Wednesday, November 17, 2010

Markets on 17 Nov 10 - Nifty Collapse

Nifty collapsed in the midsession after a relatively quiet start to the day. The sell off was once again across the board as basket selling was seen in Nifty counters. Nifty tried to stay above 6040-50 but weight of selling ensured a steep decline below 6050 and even below 6000. Nifty collapsed to 5970 before staging a weak rebound to close below 6000 at 5988. Nifty seem to be crucially poised at current levels as the levels of around 5950 have been providing support for past 10 weeks now. Any sustained trades below 5950 would fuel further unwinding and forced bull liquidation. The global cues continue to be negative and there have been renewed fears of Euro zone panic as well as some emanating from China. Next couple of days of trade could be significant and provide cues for future direction. In our view, intraday panic might see Nifty breach the levels of 5940-50 and might even see it drift to around 5875-80. But as of now it seems that market is likely to see a significant rebound and might not see a close below 5950. This volatility could be used by big position players to roll over their positions to next series. In case of the above scenario works out it would be prudent to wait for Nifty to rebound above 6000 to build small positions in resilient and stronger stocks. 
 
Nifty has support around 5940-50 and then around 5870 while resistance is likely around 6050.
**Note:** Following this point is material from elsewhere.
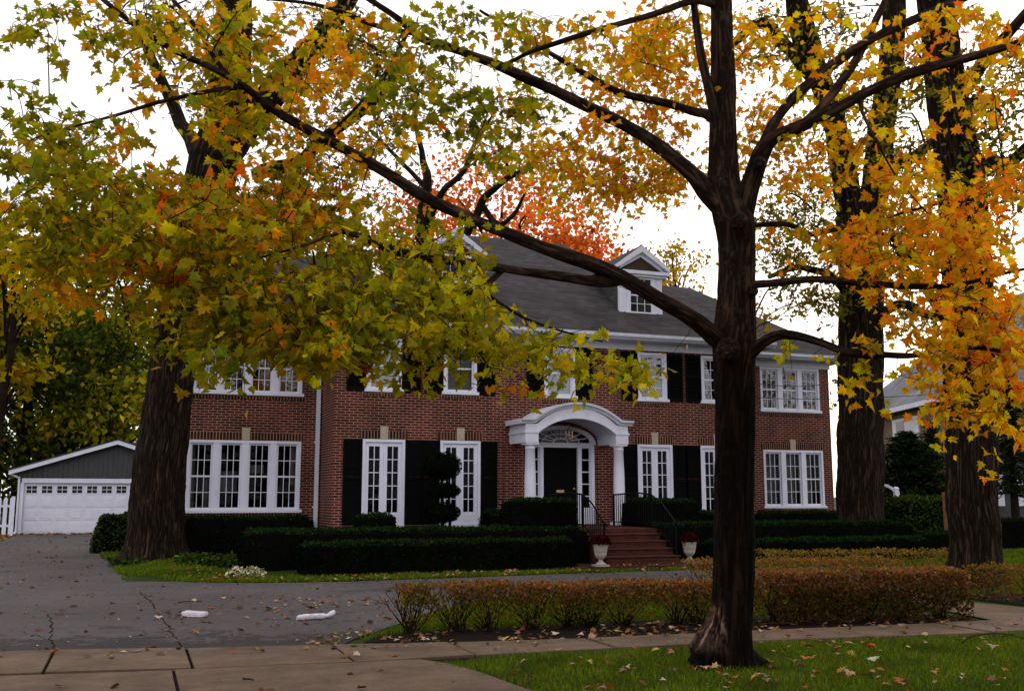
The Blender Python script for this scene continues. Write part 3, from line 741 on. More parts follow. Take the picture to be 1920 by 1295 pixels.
# steps, landing, rails ---------------------------------------------
st = empty('entrance_steps', 'red brick entrance steps flanked by white urns below the front door', 'steps', (0,-4,0))
m = MB(); m.box(-1.75,1.75,-3.5,-.06,.0,.852); m.build('landing', M['step_brick'], st, bevel=.01)
for k in range(4):
    m = MB(); y1 = -3.502-.30*k; m.box(-.92,.92,y1-.30,y1,.12*0+.0,.70-.15*k); m.box(-.95,.95,y1-.325,y1,.70-.15*k+.002-.0,.70-.15*k+.035); m.build('step', M['step_brick'], st, bevel=.008)
m = MB(); m.box(-1.75,1.75,-5.05,-4.705,-.02,.095); m.box(-1.75,-.96,-4.70,-4.0,-.02,.094); m.box(.96,1.75,-4.70,-4.0,-.02,.094); m.build('base_slab', M['step_brick'], st, bevel=.01)
def railing(s, label):
    x = s*.90; r = empty('iron_railing', label, 'railing', (x,-3.5,.85), 'iron railings beside the entrance steps')
    m = MB(); top = [(x,-1.4,1.64),(x,-3.45,1.64),(x,-4.55,1.04),(x,-4.72,.99),(x,-4.74,.93)]
    m.tube(top, [.020]*5, 8, seg=3); m.tube([(x,-1.4,.95),(x,-3.45,.95),(x,-4.6,.35)], [.012]*3, 6, seg=2); m.build('handrail', M['iron'], r)
    for y, z0, z1 in ((-1.4,.85,1.65),(-3.45,.70,1.65),(-4.6,.10,1.02)):
        m = MB(); m.box(x-.02,x+.02,y-.02,y+.02,z0,z1); m.build('post', M['iron'], r)
    y = -1.55
    while y > -4.5:
        if abs(y+3.45) > .05:
            zt = 1.64 if y > -3.45 else 1.64-(-3.45-y)*.6/1.1; 
            m = MB(); m.box(x-.008,x+.008,y-.008,y+.008,zt-.70,zt); m.build('baluster', M['iron'], r)
        y -= .115
railing(-1, 'black iron railing on the left of the brick entrance steps'); railing(1, 'black iron railing on the right of the brick entrance steps, before dark shrub')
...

Thursday, November 11, 2010

The Markets on 12 Nov 2010

It was a tough day for bulls as market headed southwards after being in a sideways mode for past few sessions. It was a slow grind mid session but the downward momentum picked up in the last 60 minutes as Nifty decisively slipped below 6250. All round selling accounted for weakness in Nifty that fell to as low as 6180 during the day. DLF lost over 4% while other significant Nifty losers were JP Associates, Cipla, Bharti, Bhel, TCS, Tata Motors, RIL, HDFC, Wipro and HDFC bank. As the list suggests all major sectors were affected by the negative sentiments. These sentiments were probably triggered by huge selling by FIIs in Korean market.  Standout stock of the day was RPower that powered its way almost 10% higher on huge volumes. Company has managed to get international financing at extremely reasonable interest rate. Then there were stocks like Lupin, Indusind Bank and LIC hsg that  reacted positively to inclusion in MSCI. Some other gainers were Bata India, ICSA, Hindalco, Syndicate Bank, Uco Bank, Tata Power, DCB and Reliance Infra. Mid caps too cracked in the later stages and shed significant weight. 
 
Nifty did breakout of the range of past few sessions but the direction was not as per our expectations and analysis. Nifty broke down below 6240 and in fact almost reached the targets for this breakdown during the day itself. The technical targets for range breakout was about 70-75 nifty points (around 6170). Now, the 6145-6170 band assumes a lot of significance for Nifty as the current breakout occurred above 6150. While an intra-session breach of 6140 cant be ruled out completely, inability to sustain and close above 6150 could put the current leg of rally in serious doubt. We believe that for markets to scale new highs stocks like RIL, HUL, Tata Steel and ICICI would have to assume leadership. RIL has strong short term support at 1065-70 while HUL sees a significant breakout beyond 315. 

Nifty has support crucial support around 6150-70 while resistance would be seen around 6250-60 and then around 6310.